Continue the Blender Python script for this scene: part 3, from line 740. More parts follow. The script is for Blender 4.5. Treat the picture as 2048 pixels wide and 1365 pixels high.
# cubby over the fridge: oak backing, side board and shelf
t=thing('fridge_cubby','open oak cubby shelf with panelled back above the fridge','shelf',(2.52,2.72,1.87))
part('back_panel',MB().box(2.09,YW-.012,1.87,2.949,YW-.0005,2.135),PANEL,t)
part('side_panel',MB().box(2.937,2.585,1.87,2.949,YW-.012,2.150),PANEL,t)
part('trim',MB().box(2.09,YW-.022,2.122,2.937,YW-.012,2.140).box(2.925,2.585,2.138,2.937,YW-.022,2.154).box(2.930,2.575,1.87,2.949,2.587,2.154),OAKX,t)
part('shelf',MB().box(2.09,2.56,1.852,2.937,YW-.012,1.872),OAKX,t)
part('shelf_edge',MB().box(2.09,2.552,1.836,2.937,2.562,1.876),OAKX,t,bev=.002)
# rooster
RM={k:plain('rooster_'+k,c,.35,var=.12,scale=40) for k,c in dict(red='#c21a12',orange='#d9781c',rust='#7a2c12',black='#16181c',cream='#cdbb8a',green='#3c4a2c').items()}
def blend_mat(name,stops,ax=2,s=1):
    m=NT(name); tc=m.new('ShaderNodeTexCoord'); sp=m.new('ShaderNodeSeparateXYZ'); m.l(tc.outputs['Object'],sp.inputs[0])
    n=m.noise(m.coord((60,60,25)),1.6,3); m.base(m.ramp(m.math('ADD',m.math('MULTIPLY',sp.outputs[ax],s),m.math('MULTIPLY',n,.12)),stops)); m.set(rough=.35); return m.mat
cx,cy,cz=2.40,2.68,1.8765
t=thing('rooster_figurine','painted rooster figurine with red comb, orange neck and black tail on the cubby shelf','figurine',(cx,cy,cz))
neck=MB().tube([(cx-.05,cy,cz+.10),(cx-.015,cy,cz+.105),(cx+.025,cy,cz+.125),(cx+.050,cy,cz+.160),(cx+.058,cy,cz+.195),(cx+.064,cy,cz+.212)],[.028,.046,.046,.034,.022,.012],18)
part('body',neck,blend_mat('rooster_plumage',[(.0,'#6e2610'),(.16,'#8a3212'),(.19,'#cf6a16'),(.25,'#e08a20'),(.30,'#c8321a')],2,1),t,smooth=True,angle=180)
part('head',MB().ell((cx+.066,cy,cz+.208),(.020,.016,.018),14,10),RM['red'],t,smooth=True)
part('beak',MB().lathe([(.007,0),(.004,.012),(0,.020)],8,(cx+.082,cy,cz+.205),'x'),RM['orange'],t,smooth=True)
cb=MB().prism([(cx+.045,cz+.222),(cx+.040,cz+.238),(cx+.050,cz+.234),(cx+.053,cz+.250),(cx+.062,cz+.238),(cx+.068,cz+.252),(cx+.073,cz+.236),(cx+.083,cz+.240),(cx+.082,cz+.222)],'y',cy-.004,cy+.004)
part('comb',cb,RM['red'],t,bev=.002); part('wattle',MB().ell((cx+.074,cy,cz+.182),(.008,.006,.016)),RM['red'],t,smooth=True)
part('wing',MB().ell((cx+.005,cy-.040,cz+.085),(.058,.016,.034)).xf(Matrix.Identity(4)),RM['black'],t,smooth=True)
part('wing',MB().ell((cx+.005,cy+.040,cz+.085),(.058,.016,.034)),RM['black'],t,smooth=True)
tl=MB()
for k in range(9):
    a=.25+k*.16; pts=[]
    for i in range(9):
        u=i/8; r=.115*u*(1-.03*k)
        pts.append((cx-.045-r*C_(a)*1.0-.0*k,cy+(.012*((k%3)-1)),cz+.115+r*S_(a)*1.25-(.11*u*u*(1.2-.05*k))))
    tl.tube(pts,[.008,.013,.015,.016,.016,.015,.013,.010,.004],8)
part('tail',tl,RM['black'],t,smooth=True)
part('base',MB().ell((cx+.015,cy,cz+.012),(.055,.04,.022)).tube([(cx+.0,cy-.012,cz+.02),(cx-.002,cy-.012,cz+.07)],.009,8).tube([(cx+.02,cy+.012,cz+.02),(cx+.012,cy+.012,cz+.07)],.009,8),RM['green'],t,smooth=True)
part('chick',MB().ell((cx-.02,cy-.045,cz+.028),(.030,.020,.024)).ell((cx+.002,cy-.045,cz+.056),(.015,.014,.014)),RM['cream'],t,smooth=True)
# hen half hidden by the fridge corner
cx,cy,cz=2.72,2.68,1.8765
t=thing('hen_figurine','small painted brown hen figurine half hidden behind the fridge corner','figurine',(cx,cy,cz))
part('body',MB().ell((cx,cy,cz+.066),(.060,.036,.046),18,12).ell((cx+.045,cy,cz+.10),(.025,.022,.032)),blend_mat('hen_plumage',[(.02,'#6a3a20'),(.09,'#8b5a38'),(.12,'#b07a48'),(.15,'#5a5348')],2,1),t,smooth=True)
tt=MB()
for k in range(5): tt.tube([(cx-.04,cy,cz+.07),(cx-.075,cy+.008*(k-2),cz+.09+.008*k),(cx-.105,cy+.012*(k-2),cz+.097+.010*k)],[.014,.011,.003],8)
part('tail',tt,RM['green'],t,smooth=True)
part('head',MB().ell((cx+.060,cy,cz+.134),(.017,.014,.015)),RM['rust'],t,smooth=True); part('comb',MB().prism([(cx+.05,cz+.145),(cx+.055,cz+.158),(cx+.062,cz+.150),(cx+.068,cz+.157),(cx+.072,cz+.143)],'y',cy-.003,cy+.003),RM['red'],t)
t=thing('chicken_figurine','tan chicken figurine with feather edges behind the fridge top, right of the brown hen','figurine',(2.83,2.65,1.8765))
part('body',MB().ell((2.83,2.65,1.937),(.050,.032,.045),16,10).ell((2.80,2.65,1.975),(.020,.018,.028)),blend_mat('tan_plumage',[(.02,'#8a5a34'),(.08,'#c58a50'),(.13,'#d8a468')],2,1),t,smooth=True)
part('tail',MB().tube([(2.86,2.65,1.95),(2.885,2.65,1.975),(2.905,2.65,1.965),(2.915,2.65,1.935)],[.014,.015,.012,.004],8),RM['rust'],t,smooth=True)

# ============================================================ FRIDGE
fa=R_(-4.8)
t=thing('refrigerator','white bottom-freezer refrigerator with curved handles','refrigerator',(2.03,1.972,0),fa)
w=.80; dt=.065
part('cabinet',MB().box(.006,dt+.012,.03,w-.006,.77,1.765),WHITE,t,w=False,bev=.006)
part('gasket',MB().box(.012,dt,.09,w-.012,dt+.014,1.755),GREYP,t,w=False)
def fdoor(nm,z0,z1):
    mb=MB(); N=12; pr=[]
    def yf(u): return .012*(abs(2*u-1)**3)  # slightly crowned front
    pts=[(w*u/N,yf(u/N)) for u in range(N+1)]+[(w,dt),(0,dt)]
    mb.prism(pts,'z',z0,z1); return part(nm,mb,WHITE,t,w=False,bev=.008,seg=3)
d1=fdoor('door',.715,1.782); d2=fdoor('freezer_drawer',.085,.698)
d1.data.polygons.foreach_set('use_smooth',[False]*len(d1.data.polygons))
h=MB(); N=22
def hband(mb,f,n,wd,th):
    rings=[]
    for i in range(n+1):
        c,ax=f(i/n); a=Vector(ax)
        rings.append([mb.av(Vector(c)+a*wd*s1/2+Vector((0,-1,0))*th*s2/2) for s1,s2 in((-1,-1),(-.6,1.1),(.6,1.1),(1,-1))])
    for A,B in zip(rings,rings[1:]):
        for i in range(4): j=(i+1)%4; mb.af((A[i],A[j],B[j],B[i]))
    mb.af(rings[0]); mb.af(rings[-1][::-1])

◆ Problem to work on
Transcribe the data. Leave every line exactly as it is.

◆ Exercise solution
Continue the Blender Python script for this scene: part 3, from line 740. More parts follow. The script is for Blender 4.5. Treat the picture as 2048 pixels wide and 1365 pixels high.
# cubby over the fridge: oak backing, side board and shelf
t=thing('fridge_cubby','open oak cubby shelf with panelled back above the fridge','shelf',(2.52,2.72,1.87))
part('back_panel',MB().box(2.09,YW-.012,1.87,2.949,YW-.0005,2.135),PANEL,t)
part('side_panel',MB().box(2.937,2.585,1.87,2.949,YW-.012,2.150),PANEL,t)
part('trim',MB().box(2.09,YW-.022,2.122,2.937,YW-.012,2.140).box(2.925,2.585,2.138,2.937,YW-.022,2.154).box(2.930,2.575,1.87,2.949,2.587,2.154),OAKX,t)
part('shelf',MB().box(2.09,2.56,1.852,2.937,YW-.012,1.872),OAKX,t)
part('shelf_edge',MB().box(2.09,2.552,1.836,2.937,2.562,1.876),OAKX,t,bev=.002)
# rooster
RM={k:plain('rooster_'+k,c,.35,var=.12,scale=40) for k,c in dict(red='#c21a12',orange='#d9781c',rust='#7a2c12',black='#16181c',cream='#cdbb8a',green='#3c4a2c').items()}
def blend_mat(name,stops,ax=2,s=1):
    m=NT(name); tc=m.new('ShaderNodeTexCoord'); sp=m.new('ShaderNodeSeparateXYZ'); m.l(tc.outputs['Object'],sp.inputs[0])
    n=m.noise(m.coord((60,60,25)),1.6,3); m.base(m.ramp(m.math('ADD',m.math('MULTIPLY',sp.outputs[ax],s),m.math('MULTIPLY',n,.12)),stops)); m.set(rough=.35); return m.mat
cx,cy,cz=2.40,2.68,1.8765
t=thing('rooster_figurine','painted rooster figurine with red comb, orange neck and black tail on the cubby shelf','figurine',(cx,cy,cz))
neck=MB().tube([(cx-.05,cy,cz+.10),(cx-.015,cy,cz+.105),(cx+.025,cy,cz+.125),(cx+.050,cy,cz+.160),(cx+.058,cy,cz+.195),(cx+.064,cy,cz+.212)],[.028,.046,.046,.034,.022,.012],18)
part('body',neck,blend_mat('rooster_plumage',[(.0,'#6e2610'),(.16,'#8a3212'),(.19,'#cf6a16'),(.25,'#e08a20'),(.30,'#c8321a')],2,1),t,smooth=True,angle=180)
part('head',MB().ell((cx+.066,cy,cz+.208),(.020,.016,.018),14,10),RM['red'],t,smooth=True)
part('beak',MB().lathe([(.007,0),(.004,.012),(0,.020)],8,(cx+.082,cy,cz+.205),'x'),RM['orange'],t,smooth=True)
cb=MB().prism([(cx+.045,cz+.222),(cx+.040,cz+.238),(cx+.050,cz+.234),(cx+.053,cz+.250),(cx+.062,cz+.238),(cx+.068,cz+.252),(cx+.073,cz+.236),(cx+.083,cz+.240),(cx+.082,cz+.222)],'y',cy-.004,cy+.004)
part('comb',cb,RM['red'],t,bev=.002); part('wattle',MB().ell((cx+.074,cy,cz+.182),(.008,.006,.016)),RM['red'],t,smooth=True)
part('wing',MB().ell((cx+.005,cy-.040,cz+.085),(.058,.016,.034)).xf(Matrix.Identity(4)),RM['black'],t,smooth=True)
part('wing',MB().ell((cx+.005,cy+.040,cz+.085),(.058,.016,.034)),RM['black'],t,smooth=True)
tl=MB()
for k in range(9):
    a=.25+k*.16; pts=[]
    for i in range(9):
        u=i/8; r=.115*u*(1-.03*k)
        pts.append((cx-.045-r*C_(a)*1.0-.0*k,cy+(.012*((k%3)-1)),cz+.115+r*S_(a)*1.25-(.11*u*u*(1.2-.05*k))))
    tl.tube(pts,[.008,.013,.015,.016,.016,.015,.013,.010,.004],8)
part('tail',tl,RM['black'],t,smooth=True)
part('base',MB().ell((cx+.015,cy,cz+.012),(.055,.04,.022)).tube([(cx+.0,cy-.012,cz+.02),(cx-.002,cy-.012,cz+.07)],.009,8).tube([(cx+.02,cy+.012,cz+.02),(cx+.012,cy+.012,cz+.07)],.009,8),RM['green'],t,smooth=True)
part('chick',MB().ell((cx-.02,cy-.045,cz+.028),(.030,.020,.024)).ell((cx+.002,cy-.045,cz+.056),(.015,.014,.014)),RM['cream'],t,smooth=True)
# hen half hidden by the fridge corner
cx,cy,cz=2.72,2.68,1.8765
t=thing('hen_figurine','small painted brown hen figurine half hidden behind the fridge corner','figurine',(cx,cy,cz))
part('body',MB().ell((cx,cy,cz+.066),(.060,.036,.046),18,12).ell((cx+.045,cy,cz+.10),(.025,.022,.032)),blend_mat('hen_plumage',[(.02,'#6a3a20'),(.09,'#8b5a38'),(.12,'#b07a48'),(.15,'#5a5348')],2,1),t,smooth=True)
tt=MB()
for k in range(5): tt.tube([(cx-.04,cy,cz+.07),(cx-.075,cy+.008*(k-2),cz+.09+.008*k),(cx-.105,cy+.012*(k-2),cz+.097+.010*k)],[.014,.011,.003],8)
part('tail',tt,RM['green'],t,smooth=True)
part('head',MB().ell((cx+.060,cy,cz+.134),(.017,.014,.015)),RM['rust'],t,smooth=True); part('comb',MB().prism([(cx+.05,cz+.145),(cx+.055,cz+.158),(cx+.062,cz+.150),(cx+.068,cz+.157),(cx+.072,cz+.143)],'y',cy-.003,cy+.003),RM['red'],t)
t=thing('chicken_figurine','tan chicken figurine with feather edges behind the fridge top, right of the brown hen','figurine',(2.83,2.65,1.8765))
part('body',MB().ell((2.83,2.65,1.937),(.050,.032,.045),16,10).ell((2.80,2.65,1.975),(.020,.018,.028)),blend_mat('tan_plumage',[(.02,'#8a5a34'),(.08,'#c58a50'),(.13,'#d8a468')],2,1),t,smooth=True)
part('tail',MB().tube([(2.86,2.65,1.95),(2.885,2.65,1.975),(2.905,2.65,1.965),(2.915,2.65,1.935)],[.014,.015,.012,.004],8),RM['rust'],t,smooth=True)

# ============================================================ FRIDGE
fa=R_(-4.8)
t=thing('refrigerator','white bottom-freezer refrigerator with curved handles','refrigerator',(2.03,1.972,0),fa)
w=.80; dt=.065
part('cabinet',MB().box(.006,dt+.012,.03,w-.006,.77,1.765),WHITE,t,w=False,bev=.006)
part('gasket',MB().box(.012,dt,.09,w-.012,dt+.014,1.755),GREYP,t,w=False)
def fdoor(nm,z0,z1):
    mb=MB(); N=12; pr=[]
    def yf(u): return .012*(abs(2*u-1)**3)  # slightly crowned front
    pts=[(w*u/N,yf(u/N)) for u in range(N+1)]+[(w,dt),(0,dt)]
    mb.prism(pts,'z',z0,z1); return part(nm,mb,WHITE,t,w=False,bev=.008,seg=3)
d1=fdoor('door',.715,1.782); d2=fdoor('freezer_drawer',.085,.698)
d1.data.polygons.foreach_set('use_smooth',[False]*len(d1.data.polygons))
h=MB(); N=22
def hband(mb,f,n,wd,th):
    rings=[]
    for i in range(n+1):
        c,ax=f(i/n); a=Vector(ax)
        rings.append([mb.av(Vector(c)+a*wd*s1/2+Vector((0,-1,0))*th*s2/2) for s1,s2 in((-1,-1),(-.6,1.1),(.6,1.1),(1,-1))])
    for A,B in zip(rings,rings[1:]):
        for i in range(4): j=(i+1)%4; mb.af((A[i],A[j],B[j],B[i]))
    mb.af(rings[0]); mb.af(rings[-1][::-1])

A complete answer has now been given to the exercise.